3 comments to Witchblade the Anime

  • Daniel Spencer

    I agree with everything you say here, but while i also found myself fighting back the tears at the end, they were not just tears of sadness but also of frustration, as I am someone who is not keen on the “sacrifice myself for the greater good” i would of much preferred it if somehow there was a miraculus discovery at the very last second to save her even though it would have probably been very cheesey would have much preferred this to the “suicidal” end of Masane’s life… But thats just my opinion.

  • Oh I had my share of frustration too. Amidst my tears as the inevitability of the end became apparent the words, “No, please find another way!” surfaced quite often. Masane is truly a classically tragic heroine; she had her life stolen from her not once but twice, the first time being when all memory of her past as Yasuka Ohara was erased. It’s never really said in the anime, but it seems obvious to me the Witchblade was responsible for this. Why? Because it needed her to believe she was Riko’s mother.

    In the end though, several things just tugged at my heart. Masane’s strength for one, coming not from the Witchblade’s incredible power but from her own love for her child, a love she had to learn because it wasn’t born of natural maternal instinct. The way she touched others was also remarkable, notably Reiji Takayama and the photographer Tozawa. But the thing that really started the waterworks was the look on her face at the end, the quiet acceptance there as she gave her life because it was the right thing to do. And then her final word, the last thought as she faded from this life … Riko.

    Would I have preferred it if she had lived? Most definitely, because she had already lost so much that it was totally unfair that she had to sacrifice herself. That frustration doesn’t mar the beauty of the story however, not for me, and I am very proud to have this anime in my collection of DVDs now.

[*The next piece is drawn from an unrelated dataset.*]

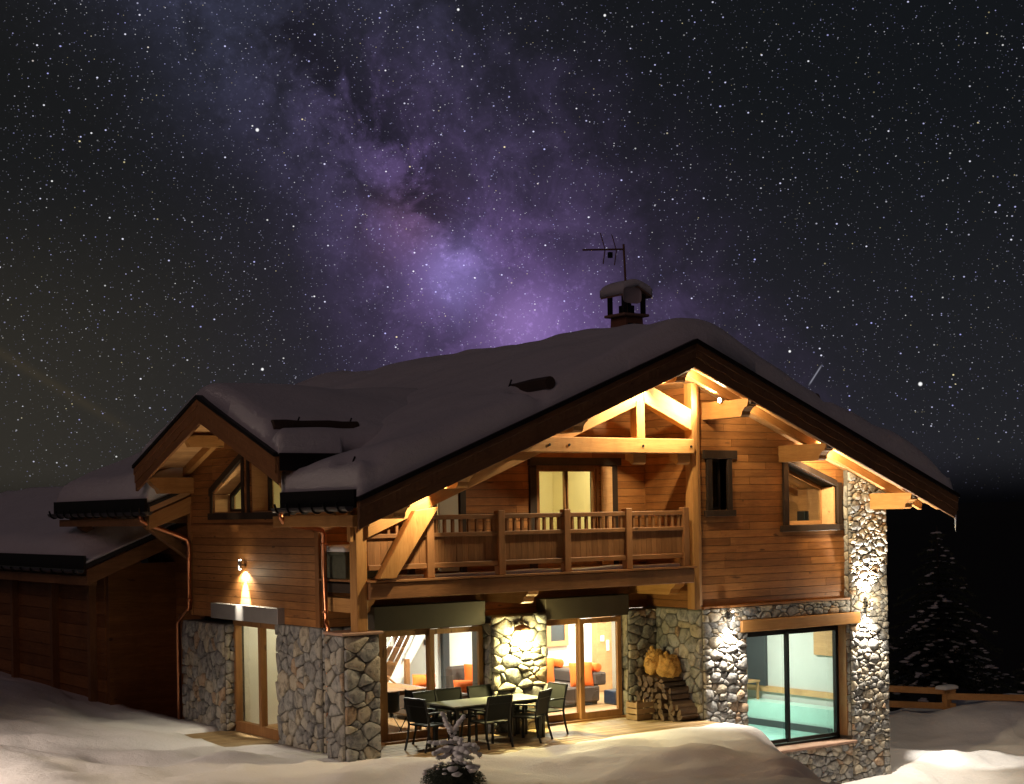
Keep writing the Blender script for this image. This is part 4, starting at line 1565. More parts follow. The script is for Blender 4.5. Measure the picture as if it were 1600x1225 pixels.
def make_chair(label):
    t = thing('patio_chair', label, 'chair', local=True, group='black patio chairs round the terrace table')
    m_ = MB().box(-.235, .235, -.20, .24, .385, .41)
    m_.put('seat', 'black_mesh', t, bevel=.006)
    b = MB()
    for s in (-1, 1):
        MB().beam((s * .235, .22, 0), (s * .235, .20, .58), .028, .042, up=(0, 1, 0)).put('leg', 'black_metal', t)
        MB().tube([(s * .235, -.30, 0), (s * .235, -.235, .22), (s * .235, -.21, .40), (s * .235, -.245, .62), (s * .235, -.30, .82)], .019, 6).put('leg', 'black_metal', t)
        MB().beam((s * .24, -.24, .60), (s * .24, .25, .595), .045, .024).put('armrest', 'black_metal', t)
    b.prism([(-.215, .44), (-.29, .80), (-.275, .80), (-.20, .44)], 'X', -.222, .222)
    bo = b.put('backrest', 'black_mesh', t)
    MB().beam((-.235, -.298, .815), (.235, -.298, .815), .03, .03).put('top_rail', 'black_metal', bo)
    MB().beam((-.235, -.268, .70), (.235, -.268, .70), .012, .014).put('top_rail', 'black_metal', bo)
    return t


spots = [
    (2.16, .03, 3, 'black patio chair with its back to the snow, middle of the near side'),
    (3.02, .13, 30, 'black patio chair turned askew at the near right corner of the table'),
    (1.27, .40, -80, 'black patio chair at the left end of the terrace table, behind the snowy little fir'),
    (3.62, .52, 92, 'black patio chair at the right end of the table, facing left'),
    (3.38, .93, 178, 'black patio chair last to the right on the far side, by the lit pier'),
    (2.78, .90, 182, 'black patio chair on the far side, at the left edge of the stone pier'),
    (2.14, .92, 176, 'black patio chair on the far side in front of the dark door post'),
    (1.66, .80, 190, 'black patio chair on the far side, nearest to the left end of the table'),
]
proto = make_chair(spots[0][3])
for i, (x, y, a, lab) in enumerate(spots):
    if i == 0:
        r_ = proto
    else:
        r_ = proto.copy()
        COL.objects.link(r_)
        r_['label'] = lab
        for c_ in list(proto.children):
            d_ = c_.copy()
            COL.objects.link(d_)
            d_.parent = r_
            for g_ in list(c_.children):
                e_ = g_.copy()
                COL.objects.link(e_)
                e_.parent = d_
    r_.location = (x, y, -.2)
    r_.rotation_euler = (0, 0, rad(a))

# ================================================================== firewood in the corner
R = random.Random(5)
lg = 0
z = -.145
row = 0
while z < .56:
    y_lo = .13 + .62 * max(0, (z + .1)) ** 1.05
    y = y_lo + R.uniform(0, .05)
    while y < 1.13:
        r0 = R.uniform(.042, .066)
        kind = R.random()
        n = 9
        if kind < .35:
            prof = [(math.cos(2 * math.pi * i / n) * r0 * R.uniform(.9, 1.05), math.sin(2 * math.pi * i / n) * r0 * R.uniform(.9, 1.05)) for i in range(n)]
        else:
            a0 = R.uniform(0, 6.28)
            span = R.uniform(1.6, 3.1)
            prof = [(-math.cos(a0 + span / 2) * r0 * .55, -math.sin(a0 + span / 2) * r0 * .55)]
            prof += [(math.cos(a0 + span * i / 5) * r0 * 1.45 - math.cos(a0 + span / 2) * r0 * .5, math.sin(a0 + span * i / 5) * r0 * 1.45 - math.sin(a0 + span / 2) * r0 * .5) for i in range(6)]
        xf = 6.16 + R.uniform(-.04, .05) + .08 * (y < .4)
        xb = 6.655
        tw = R.uniform(-.02, .02)
        m_ = MB()
        k_ = len(prof)
        V = [(xf, y + a, z + b) for a, b in prof] + [(xb, y + a * 1.05 + tw, z + b * 1.05) for a, b in prof]
        m_.add(V, [(i, (i + 1) % k_, (i + 1) % k_ + k_, i + k_) for i in range(k_)], 0)
        m_.add([(xf - .001, yy_, zz_) for _, yy_, zz_ in V[:k_]], [tuple(range(k_))[::-1]], 1)
        m_.add([(xb, yy_, zz_) for _, yy_, zz_ in V[k_:]], [tuple(range(k_))], 1)
        me = mesh(m_.v, m_.f, False, m_.mi)
        o = link('firewood_log', me, ['log_bark', 'log_end'])
        tag(o, 'split firewood log in the stack heaped in the stone corner', 'log', 'split logs stacked in the stone corner of the terrace')
        y += r0 * 1.9
        lg += 1
    z += .092
    row += 1
print('logs', lg)


def sack(cx_, cy_, cz_, rx, ry, rz_, seed, label):
    vs, fs = [], []
    nu, nv_ = 26, 18
    for j in range(nv_ + 1):
        th = math.pi * j / nv_
        for i in range(nu):
            ph = 2 * math.pi * i / nu
            d = Vector((math.sin(th) * math.cos(ph), math.sin(th) * math.sin(ph), math.cos(th)))
            w = ((abs(d.x) ** 2.6 + abs(d.y) ** 2.6 + abs(d.z) ** 2.6) ** (-1 / 2.6) - .02) * (1 - .15 * d.z) + .36 * mnoise.noise(d * 2.4 + Vector((seed, 0, 0))) + .07 * mnoise.noise(d * 9 + Vector((seed, 3, 0)))
            if d.z > .75:
                w *= 1 - (d.z - .75) * .9
            vs.append((cx_ + d.x * rx * w, cy_ + d.y * ry * w, cz_ + max(-.85, d.z) * rz_ * w))
    for j in range(nv_):
        for i in range(nu):
            fs.append((j * nu + i, j * nu + (i + 1) % nu, (j + 1) * nu + (i + 1) % nu, (j + 1) * nu + i))
    t = thing('kindling_sack', label, 'sack', (cx_, cy_, cz_ - rz_))
    link('sack_body', mesh(vs, fs, True), 'net_sack', t)
    MB().tube([(cx_ - .03, cy_ + .02, cz_ + rz_ * .72), (cx_ - .07, cy_ + .02, cz_ + rz_ * 1.02)], [.05, .035], 8).put('tied_neck', 'net_sack', t)
    m_ = MB()
    rr = random.Random(seed)
    for q in range(320):
        a, b = rr.uniform(0, 6.28), rr.uniform(-.85, .85)
        c_ = math.sqrt(1 - b * b)
        p = Vector((cx_ + math.cos(a) * c_ * rx * .97, cy_ + math.sin(a) * c_ * ry * .97, cz_ + b * rz_ * .95))
        d = Vector((rr.uniform(-1, 1), rr.uniform(-1, 1), rr.uniform(-1, 1))).normalized() * .05
        m_.beam(p - d * .7, p + d * .7, .012, .010)
    m_.put('kindling', 'net_sack', t, kind='stuff')


sack(6.42, .95, .78, .17, .15, .27, 2, 'yellow net sack of kindling slumped behind another, on the log stack')
sack(6.50, .66, .73, .19, .18, .23, 8, 'fuller yellow net sack of kindling in front, on top of the log stack')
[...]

    I also believe the writers did leave a sliver of hope at the end. After the credits have run we are taken back to Riko and Takayama as they gaze out towards where the little balls of light, perhaps the freed souls of the I-Weapons, still dance in the air. One of them lands in Riko’s cupped palms and after it vanishes she is holding the sea shells she gave her mother before she went to face her final battle. The only explanation for this is that Masane gave them to her, that some part of her remains. I even have a fan fiction in the works that uses that finale and resurrects Masane about twenty years later. Trying to come up with a way for her to return was easy — Rihoko is in danger, and I feel confident that Masane is a woman who would come back even from the grave because her love is that powerful.

  • Daniel Spencer

    well i wish you all the luck in the world with your fan fiction because that sounds great to me, but its also great to know im not the only one feeling the way i did. I also have the dvd set now but it will take me a while before i can get enough courage to watch it again… i am someone who cannot easily forget things that influence me though yet again i wish i could. i will also admit that reading your reply nearly set me off again because it pointed out so many things i foolishly missed out. Also when you finish your fan fic do u think theres any way i could get a read?